Virgin to boost cellular competition
ANOTHER cellular operator to challenge MTN and Vodacom will next week finally unveil its plans and key staff have been put in place to run the joint venture between Cell C and Virgin, selling a service branded as Virgin Mobile but using the network and infrastructure built by Cell C.
To customers, Virgin Mobile will represent a fourth player in a market recently slammed by the regulatory authority as lacking real competition.
The venture will generate extra income for Cell C and the Virgin brand is expected to attract more sophisticated users not won over by Cell C’s cheap and cheerful image.
Cell C’s customers include very few big spenders, with its users spending an average R120 a month, significantly below the average customer spending of R168 enjoyed by MTN and R147 for Vodacom.
International analysts from Pyramid Research estimate Cell C and Virgin are investing an initial R500m to hire staff, set up a business infrastructure, open contact centres for its customers and create a retail distribution channel.
Because it does not need to build a new network, the venture’s risk profile versus its capital requirements is relatively low, Pyramid says.
Vodacom spokeswoman Dot Field would say only that “we look forward to the competition”.
Virgin Mobile poses a considerable threat to the other players, analysts believe. It should have “a genuine competitive advantage” over its rivals because Virgin has “undeniably the strongest brand”.
In addition to its strong brand, its main selling points will be superior customer service, higher value, differentiated services and pricing simplicity.
“These factors alone may not give it mass-market appeal, but will definitely position Virgin Mobile SA well among the country’s high-spending, quality conscious subscribers,” analysts say.

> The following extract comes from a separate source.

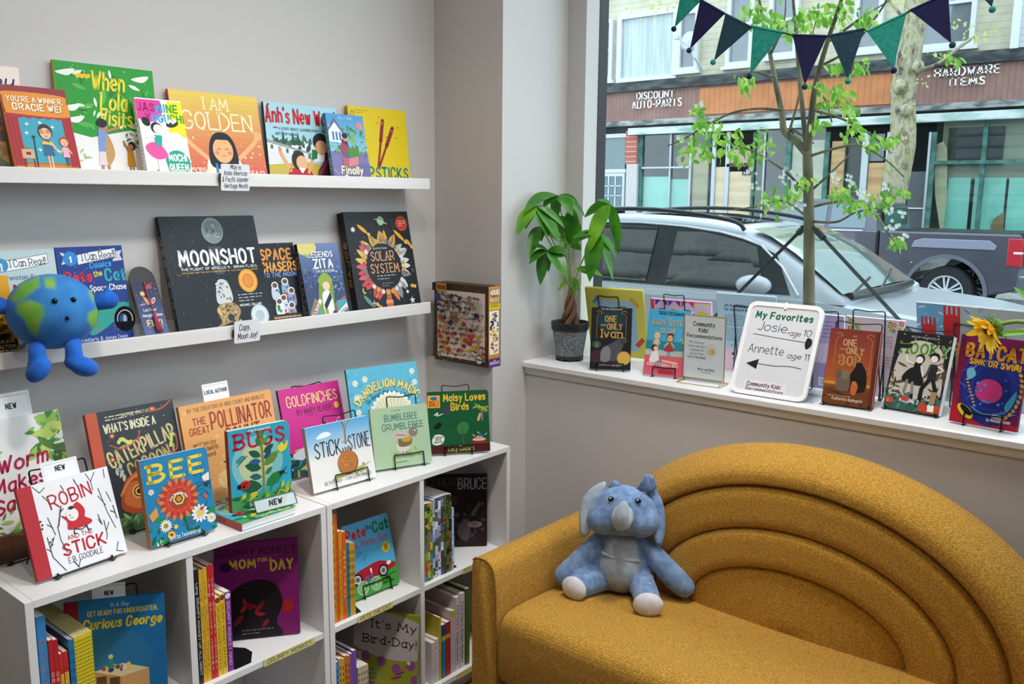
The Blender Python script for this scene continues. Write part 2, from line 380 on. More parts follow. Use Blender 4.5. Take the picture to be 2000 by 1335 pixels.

The new operator should reach its customers very efficiently by marketing its products through specialist stores and its own facilities such as Virgin Active gyms, and by opening Virgin Mobile shops. Tapping into its existing resources will keep its bills down, which is crucial.
Virgin Mobile will be also able to charge a premium because of the strength of its brand, and it will attract and retain customers through its track record of quality service and value for money.
It is expected to make its prices far easier to understand than the current convoluted packages, which baffle customers about which network is the cheapest, let alone which package best meets their needs. But that will be a short-lived advantage, as the Independent Communications Authority of SA is already drawing up new regulations that will force the operators to offer shorter and clearer contracts.
The CEO of Virgin Mobile SA is Sajeed Sacranie, a British banker turned investor specialising in the telecommunications industry. Sacranie once served on the board of Canada’s investment management company, McCarthy Corporation, as a representative of Virgin, which owned a 40% stake.
The chief marketing officer is Tristão Abro, a former Cell C marketing specialist who has also worked for MTN.
Virgin boss Richard Branson has wanted to enter SA’s cellular market since 2001, when he held talks with Vodacom about setting up a virtual mobile network operator. Virgin already runs virtual mobile network operators in Australia, Canada, the UK and the US, but it is illegal in SA, where any cellular operator must hold a licence. The deal devised with Cell C circumvents that by forming a joint venture using Cell C’s licence.
Last year, Branson said his partnership with Cell C would bring a new approach to the mobile market and a refreshing alternative from “the bland offerings of other players”.
Cell C has spent more than R9bn building its operations and is investing another R1bn this year. But it is yet to announce a net profit, despite signing up 3,2 million users.
Globally, 63-million customers have signed up with virtual mobile network operators, up 25% from the previous year. Virtual operators now account for 2,75% of the world’s mobile users, but most are losing money or just breaking even. Virgin Mobile UK, which pioneered the model, is one of the few profitable players.
Pyramid analyst Guy Zibi says not all the virtual players will survive, unless they focus on generating higher margins than their low-end, mass-market peers. That is the model Virgin is expected to follow in SA by chasing wealthier consumers.